# Given problem
Extract all of the data and reproduce it precisely.

**********

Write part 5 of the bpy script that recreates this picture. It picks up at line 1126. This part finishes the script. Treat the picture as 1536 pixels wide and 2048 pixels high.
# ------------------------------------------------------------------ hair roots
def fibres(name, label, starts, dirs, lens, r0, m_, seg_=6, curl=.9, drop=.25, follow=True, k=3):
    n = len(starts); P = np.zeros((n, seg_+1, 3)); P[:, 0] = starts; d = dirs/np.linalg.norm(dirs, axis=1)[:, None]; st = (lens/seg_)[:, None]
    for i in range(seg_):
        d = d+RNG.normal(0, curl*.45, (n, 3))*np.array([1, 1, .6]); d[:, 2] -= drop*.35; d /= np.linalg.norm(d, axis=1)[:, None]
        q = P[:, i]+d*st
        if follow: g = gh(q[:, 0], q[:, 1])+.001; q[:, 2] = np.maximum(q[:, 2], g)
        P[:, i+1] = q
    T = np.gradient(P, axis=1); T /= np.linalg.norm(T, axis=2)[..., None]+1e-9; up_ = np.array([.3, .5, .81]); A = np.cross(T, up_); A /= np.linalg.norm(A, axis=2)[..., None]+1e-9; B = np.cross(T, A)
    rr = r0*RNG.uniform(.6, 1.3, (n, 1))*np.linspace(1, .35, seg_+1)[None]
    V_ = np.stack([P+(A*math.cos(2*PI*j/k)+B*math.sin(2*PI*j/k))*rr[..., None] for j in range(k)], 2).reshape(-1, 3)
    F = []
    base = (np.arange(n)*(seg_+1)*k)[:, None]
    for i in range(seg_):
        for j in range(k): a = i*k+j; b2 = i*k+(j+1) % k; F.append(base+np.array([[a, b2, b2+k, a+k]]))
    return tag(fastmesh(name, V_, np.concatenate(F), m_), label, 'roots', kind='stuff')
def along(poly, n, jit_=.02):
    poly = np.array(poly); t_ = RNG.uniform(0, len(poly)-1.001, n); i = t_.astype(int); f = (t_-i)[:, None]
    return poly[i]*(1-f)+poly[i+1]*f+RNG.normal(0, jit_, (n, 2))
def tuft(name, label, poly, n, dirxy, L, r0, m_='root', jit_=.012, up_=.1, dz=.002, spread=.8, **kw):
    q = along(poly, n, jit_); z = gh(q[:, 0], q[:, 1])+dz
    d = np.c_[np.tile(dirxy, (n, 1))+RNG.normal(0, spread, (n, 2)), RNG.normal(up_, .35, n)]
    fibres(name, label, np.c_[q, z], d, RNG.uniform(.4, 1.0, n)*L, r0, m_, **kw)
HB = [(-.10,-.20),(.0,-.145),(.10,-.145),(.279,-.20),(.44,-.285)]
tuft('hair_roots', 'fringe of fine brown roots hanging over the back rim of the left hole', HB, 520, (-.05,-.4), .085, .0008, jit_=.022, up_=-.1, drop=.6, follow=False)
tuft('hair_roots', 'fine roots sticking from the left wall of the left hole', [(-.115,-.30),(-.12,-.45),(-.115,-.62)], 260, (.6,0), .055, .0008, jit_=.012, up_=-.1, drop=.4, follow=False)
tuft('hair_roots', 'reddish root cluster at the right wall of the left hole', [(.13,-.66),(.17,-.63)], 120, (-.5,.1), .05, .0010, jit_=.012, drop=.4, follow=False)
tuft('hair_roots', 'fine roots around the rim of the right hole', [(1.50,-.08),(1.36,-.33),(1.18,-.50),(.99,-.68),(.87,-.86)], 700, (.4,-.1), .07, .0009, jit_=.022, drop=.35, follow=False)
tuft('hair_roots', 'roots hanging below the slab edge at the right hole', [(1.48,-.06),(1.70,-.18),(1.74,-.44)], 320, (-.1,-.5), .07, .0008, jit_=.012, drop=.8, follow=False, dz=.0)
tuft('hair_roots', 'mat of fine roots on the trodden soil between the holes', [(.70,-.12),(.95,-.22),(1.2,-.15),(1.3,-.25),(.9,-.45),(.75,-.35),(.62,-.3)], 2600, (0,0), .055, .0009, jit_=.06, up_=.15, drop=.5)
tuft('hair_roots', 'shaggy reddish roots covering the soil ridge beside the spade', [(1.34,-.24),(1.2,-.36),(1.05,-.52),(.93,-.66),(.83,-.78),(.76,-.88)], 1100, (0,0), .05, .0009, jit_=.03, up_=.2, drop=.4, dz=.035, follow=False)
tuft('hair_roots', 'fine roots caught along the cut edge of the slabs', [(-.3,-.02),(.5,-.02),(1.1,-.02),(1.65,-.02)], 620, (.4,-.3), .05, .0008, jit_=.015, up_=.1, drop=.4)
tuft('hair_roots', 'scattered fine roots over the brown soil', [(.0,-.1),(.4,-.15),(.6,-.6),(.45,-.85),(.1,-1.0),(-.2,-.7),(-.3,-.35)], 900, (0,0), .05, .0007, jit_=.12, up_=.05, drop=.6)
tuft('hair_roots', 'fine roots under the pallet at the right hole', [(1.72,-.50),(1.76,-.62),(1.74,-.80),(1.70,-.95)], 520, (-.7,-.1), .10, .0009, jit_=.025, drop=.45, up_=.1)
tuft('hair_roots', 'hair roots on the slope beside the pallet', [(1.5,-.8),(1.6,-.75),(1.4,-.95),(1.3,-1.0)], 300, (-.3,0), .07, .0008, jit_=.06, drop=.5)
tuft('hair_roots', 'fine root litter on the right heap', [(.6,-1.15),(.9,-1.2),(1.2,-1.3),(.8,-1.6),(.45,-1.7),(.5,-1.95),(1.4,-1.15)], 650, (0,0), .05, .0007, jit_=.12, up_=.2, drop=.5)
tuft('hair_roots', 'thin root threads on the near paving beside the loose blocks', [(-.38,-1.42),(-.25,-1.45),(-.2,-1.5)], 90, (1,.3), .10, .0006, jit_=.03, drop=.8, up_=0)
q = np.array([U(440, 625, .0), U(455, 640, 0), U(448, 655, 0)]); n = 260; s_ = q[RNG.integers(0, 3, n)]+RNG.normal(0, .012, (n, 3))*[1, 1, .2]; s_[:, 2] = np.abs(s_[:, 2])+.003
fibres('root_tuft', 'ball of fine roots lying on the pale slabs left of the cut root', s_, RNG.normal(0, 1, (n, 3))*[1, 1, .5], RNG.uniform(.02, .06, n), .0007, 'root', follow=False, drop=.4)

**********

# The result
Write part 5 of the bpy script that recreates this picture. It picks up at line 1126. This part finishes the script. Treat the picture as 1536 pixels wide and 2048 pixels high.
# ------------------------------------------------------------------ hair roots
def fibres(name, label, starts, dirs, lens, r0, m_, seg_=6, curl=.9, drop=.25, follow=True, k=3):
    n = len(starts); P = np.zeros((n, seg_+1, 3)); P[:, 0] = starts; d = dirs/np.linalg.norm(dirs, axis=1)[:, None]; st = (lens/seg_)[:, None]
    for i in range(seg_):
        d = d+RNG.normal(0, curl*.45, (n, 3))*np.array([1, 1, .6]); d[:, 2] -= drop*.35; d /= np.linalg.norm(d, axis=1)[:, None]
        q = P[:, i]+d*st
        if follow: g = gh(q[:, 0], q[:, 1])+.001; q[:, 2] = np.maximum(q[:, 2], g)
        P[:, i+1] = q
    T = np.gradient(P, axis=1); T /= np.linalg.norm(T, axis=2)[..., None]+1e-9; up_ = np.array([.3, .5, .81]); A = np.cross(T, up_); A /= np.linalg.norm(A, axis=2)[..., None]+1e-9; B = np.cross(T, A)
    rr = r0*RNG.uniform(.6, 1.3, (n, 1))*np.linspace(1, .35, seg_+1)[None]
    V_ = np.stack([P+(A*math.cos(2*PI*j/k)+B*math.sin(2*PI*j/k))*rr[..., None] for j in range(k)], 2).reshape(-1, 3)
    F = []
    base = (np.arange(n)*(seg_+1)*k)[:, None]
    for i in range(seg_):
        for j in range(k): a = i*k+j; b2 = i*k+(j+1) % k; F.append(base+np.array([[a, b2, b2+k, a+k]]))
    return tag(fastmesh(name, V_, np.concatenate(F), m_), label, 'roots', kind='stuff')
def along(poly, n, jit_=.02):
    poly = np.array(poly); t_ = RNG.uniform(0, len(poly)-1.001, n); i = t_.astype(int); f = (t_-i)[:, None]
    return poly[i]*(1-f)+poly[i+1]*f+RNG.normal(0, jit_, (n, 2))
def tuft(name, label, poly, n, dirxy, L, r0, m_='root', jit_=.012, up_=.1, dz=.002, spread=.8, **kw):
    q = along(poly, n, jit_); z = gh(q[:, 0], q[:, 1])+dz
    d = np.c_[np.tile(dirxy, (n, 1))+RNG.normal(0, spread, (n, 2)), RNG.normal(up_, .35, n)]
    fibres(name, label, np.c_[q, z], d, RNG.uniform(.4, 1.0, n)*L, r0, m_, **kw)
HB = [(-.10,-.20),(.0,-.145),(.10,-.145),(.279,-.20),(.44,-.285)]
tuft('hair_roots', 'fringe of fine brown roots hanging over the back rim of the left hole', HB, 520, (-.05,-.4), .085, .0008, jit_=.022, up_=-.1, drop=.6, follow=False)
tuft('hair_roots', 'fine roots sticking from the left wall of the left hole', [(-.115,-.30),(-.12,-.45),(-.115,-.62)], 260, (.6,0), .055, .0008, jit_=.012, up_=-.1, drop=.4, follow=False)
tuft('hair_roots', 'reddish root cluster at the right wall of the left hole', [(.13,-.66),(.17,-.63)], 120, (-.5,.1), .05, .0010, jit_=.012, drop=.4, follow=False)
tuft('hair_roots', 'fine roots around the rim of the right hole', [(1.50,-.08),(1.36,-.33),(1.18,-.50),(.99,-.68),(.87,-.86)], 700, (.4,-.1), .07, .0009, jit_=.022, drop=.35, follow=False)
tuft('hair_roots', 'roots hanging below the slab edge at the right hole', [(1.48,-.06),(1.70,-.18),(1.74,-.44)], 320, (-.1,-.5), .07, .0008, jit_=.012, drop=.8, follow=False, dz=.0)
tuft('hair_roots', 'mat of fine roots on the trodden soil between the holes', [(.70,-.12),(.95,-.22),(1.2,-.15),(1.3,-.25),(.9,-.45),(.75,-.35),(.62,-.3)], 2600, (0,0), .055, .0009, jit_=.06, up_=.15, drop=.5)
tuft('hair_roots', 'shaggy reddish roots covering the soil ridge beside the spade', [(1.34,-.24),(1.2,-.36),(1.05,-.52),(.93,-.66),(.83,-.78),(.76,-.88)], 1100, (0,0), .05, .0009, jit_=.03, up_=.2, drop=.4, dz=.035, follow=False)
tuft('hair_roots', 'fine roots caught along the cut edge of the slabs', [(-.3,-.02),(.5,-.02),(1.1,-.02),(1.65,-.02)], 620, (.4,-.3), .05, .0008, jit_=.015, up_=.1, drop=.4)
tuft('hair_roots', 'scattered fine roots over the brown soil', [(.0,-.1),(.4,-.15),(.6,-.6),(.45,-.85),(.1,-1.0),(-.2,-.7),(-.3,-.35)], 900, (0,0), .05, .0007, jit_=.12, up_=.05, drop=.6)
tuft('hair_roots', 'fine roots under the pallet at the right hole', [(1.72,-.50),(1.76,-.62),(1.74,-.80),(1.70,-.95)], 520, (-.7,-.1), .10, .0009, jit_=.025, drop=.45, up_=.1)
tuft('hair_roots', 'hair roots on the slope beside the pallet', [(1.5,-.8),(1.6,-.75),(1.4,-.95),(1.3,-1.0)], 300, (-.3,0), .07, .0008, jit_=.06, drop=.5)
tuft('hair_roots', 'fine root litter on the right heap', [(.6,-1.15),(.9,-1.2),(1.2,-1.3),(.8,-1.6),(.45,-1.7),(.5,-1.95),(1.4,-1.15)], 650, (0,0), .05, .0007, jit_=.12, up_=.2, drop=.5)
tuft('hair_roots', 'thin root threads on the near paving beside the loose blocks', [(-.38,-1.42),(-.25,-1.45),(-.2,-1.5)], 90, (1,.3), .10, .0006, jit_=.03, drop=.8, up_=0)
q = np.array([U(440, 625, .0), U(455, 640, 0), U(448, 655, 0)]); n = 260; s_ = q[RNG.integers(0, 3, n)]+RNG.normal(0, .012, (n, 3))*[1, 1, .2]; s_[:, 2] = np.abs(s_[:, 2])+.003
fibres('root_tuft', 'ball of fine roots lying on the pale slabs left of the cut root', s_, RNG.normal(0, 1, (n, 3))*[1, 1, .5], RNG.uniform(.02, .06, n), .0007, 'root', follow=False, drop=.4)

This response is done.